Şimdi Cenabı Hak burada devam ediyor: “Ase Rabbukum eyyerhamukum” Umulur ki Rabbiniz size merhamet eder. Tekrar eski gücünüze kavuşabilirsiniz ama “vein udtum udnâ” Yine eski yaramazlıklarınızı yaparsanız, fesat çıkarırsanız biz de cezayı tekrar başınıza getiririz. “Vecealnâ cehenneme lilkâfirîne hasîra” Cehennemi böyle kâfirler için bir hasîr, bir muhasara yeri yapmışızdır. Girdiler mi bir daha da kurtulamazlar. Dolayısıyla işte görüyorsunuz daha çok yakın zamanda Yahudilere Naziler ne kadar büyük zulümler yaptılar. Fırınlarda yaktılar, bilmem ne yaptılar. Ondan önce İspanya’dan kovuldular. İşte Osmanlılar sahip çıktı, yardımcı oldular. Şimdi bunlar bir türlü şeyapamazlar yani akılları başlarına gelmez. Cenabı Hakkın bunlarla ilgili bir kanunu var. Şimdi hep birlikte o kanunu görelim.

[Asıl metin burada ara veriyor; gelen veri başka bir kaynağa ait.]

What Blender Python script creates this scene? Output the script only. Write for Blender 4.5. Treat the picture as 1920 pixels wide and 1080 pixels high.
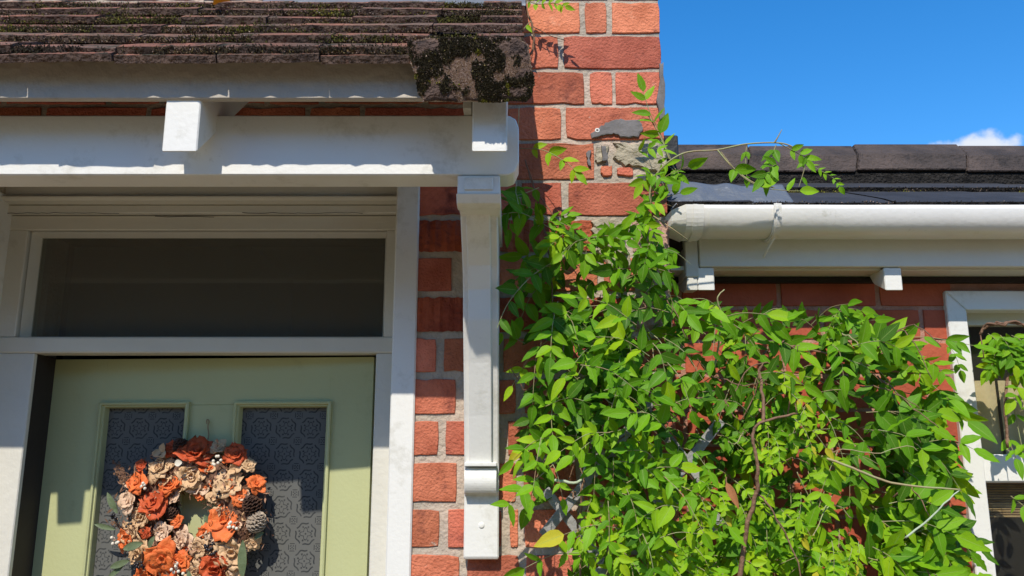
import bpy, bmesh, math, random
from mathutils import Vector, Matrix, Euler, noise
R = math.radians
for o in list(bpy.data.objects): bpy.data.objects.remove(o)
C = bpy.context.scene.collection
S = bpy.context.scene
rnd = random.Random(7)

# ------------------------------------------------------------------ camera, sky, sun, exposure
CZ = 1.95            # camera height above the ground
CY = -1.64           # the main wall's face is the plane y = 0
TILT = R(11.4); F = 1500.0
cam = bpy.data.cameras.new('camera'); co = bpy.data.objects.new('camera', cam); C.objects.link(co)
cam.sensor_width = 36; cam.lens = F/1920*36; cam.clip_start = 0.02; cam.clip_end = 3000
co.location = (0, CY, CZ); co.rotation_euler = (R(90)+TILT, 0, 0); S.camera = co

SUN = Vector((0.21, 1.0, -1.10)).normalized()         # direction the light travels
elev = math.asin(-SUN.z)
w = bpy.data.worlds.new('World'); S.world = w; w.use_nodes = True
nt = w.node_tree; N = nt.nodes; Lk = nt.links
bg = N['Background']
sky = N.new('ShaderNodeTexSky'); sky.sky_type = 'NISHITA'; sky.sun_disc = False
sky.sun_elevation = elev; sky.sun_rotation = math.atan2(-SUN.x, -SUN.y)
sky.ozone_density = 4.5; sky.air_density = 1.0; sky.dust_density = 0.2; sky.altitude = 300
# a white cumulus bank low over the outbuilding's ridge
tc = N.new('ShaderNodeTexCoord')
nz = N.new('ShaderNodeTexNoise'); nz.inputs['Scale'].default_value = 34; nz.inputs['Detail'].default_value = 8
Lk.new(tc.outputs['Generated'], nz.inputs['Vector'])
sub = N.new('ShaderNodeVectorMath'); sub.operation = 'SUBTRACT'
Lk.new(tc.outputs['Generated'], sub.inputs[0]); sub.inputs[1].default_value = (0.494, 0.812, 0.309)
sc = N.new('ShaderNodeVectorMath'); sc.operation = 'MULTIPLY'; sc.inputs[1].default_value = (17, 17, 50)
Lk.new(sub.outputs[0], sc.inputs[0])
ln = N.new('ShaderNodeVectorMath'); ln.operation = 'LENGTH'; Lk.new(sc.outputs[0], ln.inputs[0])
m1 = N.new('ShaderNodeMath'); m1.operation = 'MULTIPLY_ADD'; m1.inputs[1].default_value = 1.6; Lk.new(nz.outputs[0], m1.inputs[0])
neg = N.new('ShaderNodeMath'); neg.operation = 'MULTIPLY'; neg.inputs[1].default_value = -1; Lk.new(ln.outputs['Value'], neg.inputs[0])
Lk.new(neg.outputs[0], m1.inputs[2])
mr = N.new('ShaderNodeMapRange'); mr.interpolation_type = 'SMOOTHSTEP'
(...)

Meselâ Ömer Nasuhi Bilmen’in seyit olduğunu hayatında hiç kimse bilmemiş. Vefatından sonra torunlarından öğrenilmiş. Ama çok ciddî hizmetler yapmış, gitmiş.
Size birkaç kere anlatmıştım tekrarında fayda var. Bir gün İstanbul müftülüğünde oturuyorum. Bir kadın içeri girdi, böyle general gibi, kafa dik, böyle tepeden bakıyor. Ben Zeyt bn Sabit sülalesindenim, dedi. Soyumla ilgili araştırma yapılmasını istiyorum, dedi. Emrediyor tabi, böyle şeyapıyor. Şimdi, bir öğrencim var yanımda, Tuğba kız kursunda bir öğretmenlik yapıyor o zaman. Tuğba da bizim vakfın hemen bitişiğinde kız Kur’an kursuydu o zaman. Bayan öğretmen, bana bir şey sormak için gelmiş. Hemen kalktı, “Ooo! Hanımefendi hoş geldiniz! Nasılsınız?” dedi. “Ben de peygamber sülalesindenim” dedi. Şimdi kadının bütün havası gitti. Zeyt bn. Sabit nere, peygamber sülalesi nere! Zeyt bn. Sabit çok değerli bir sahabe. Kur’ân-ı Kerîm’in toplanmasında birinci derecede rol oynamış, komisyon başkanlığı yapmış olan bir sahabe. Kadın dedi ki; “afedersiniz” dedi, “siz seyit misiniz, şerif misiniz?” Hazreti Hüseyin’in soyundansa seyit olacak, Hazreti Hasan’ın soyundansa şerif olacak. Yok, dedi, ben Adem (a.s.)’ın soyundanım, dedi. Şimdi o sırada da kadın oturdu şeyde, yer gösterdik, oturdu falan. Ama öyle bir acayip oldu ki renk menk gitti. Nefesi kesildi, ağzını açamadı, biraz durdu, bi sağa baktı, eğildi, şeyaptı, “allahaısmarladık” dedi, kalktı gitti. Biz de kurtulduk tabi.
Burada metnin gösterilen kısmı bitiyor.